Una prueba de fuego, inicialmente de sesenta días, es lo que implica el acuerdo de tregua que Israel y Hezbolá aceptaron, a instancias de la mediación de Estados Unidos y Francia, en el sur del Líbano.
Es claro que esta tregua no hubiera sido posible sin los certeros golpes que las fuerzas israelíes asestaron en los últimos meses a la cúpula, mandos medios y militantes de la facción radical proiraní. Como se recuerda, toda la comandancia fue abatida en bombardeos, ataques selectivos e incluso en una operación de inteligencia sin antecedentes, que implico la infiltración, interceptación y explosión de equipos de comunicación personales.

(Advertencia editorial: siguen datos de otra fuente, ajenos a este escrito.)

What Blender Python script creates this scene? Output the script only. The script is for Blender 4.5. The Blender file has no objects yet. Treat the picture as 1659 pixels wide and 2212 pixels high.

Para que la tregua se cumpla y haya alguna posibilidad de extenderla se necesitan dos elementos determinantes. El primero, que efectivamente las fuerzas libanesas se encarguen de la seguridad en la zona sur, evitando que Hezbolá busque retomar las posiciones que perdió en la reciente ofensiva israelí, sin duda las más efectiva en las últimas décadas. Y, en segundo término, es imperativo que la facción radical entienda lo advertido ayer por el propio primer ministro del Estado judío, Benjamín Netanyahu: si vuelven a atacar, la respuesta será contundente e inmediata. De hecho, algunos analistas no descartan una ofensiva terrestre israelí a gran escala.
Es obvio, por otro lado, que Israel no da por terminada su escalada bélica. Por el contrario, Netanyahu fue enfático en afirmar que ahora su Gobierno podrá concentrarse en las tensiones con Irán y la guerra de más de un año contra la banda terrorista de Hamás, en la franja de Gaza.
Así las cosas, resulta innegable que Israel, que es consciente de los duros golpes asestados a sus enemigos en Oriente Medio en los últimos meses, mantiene su ofensiva mientras que las facciones radicales, diezmadas y arrinconadas, urgen un cese el fuego para poderse reagrupar y sobrevivir.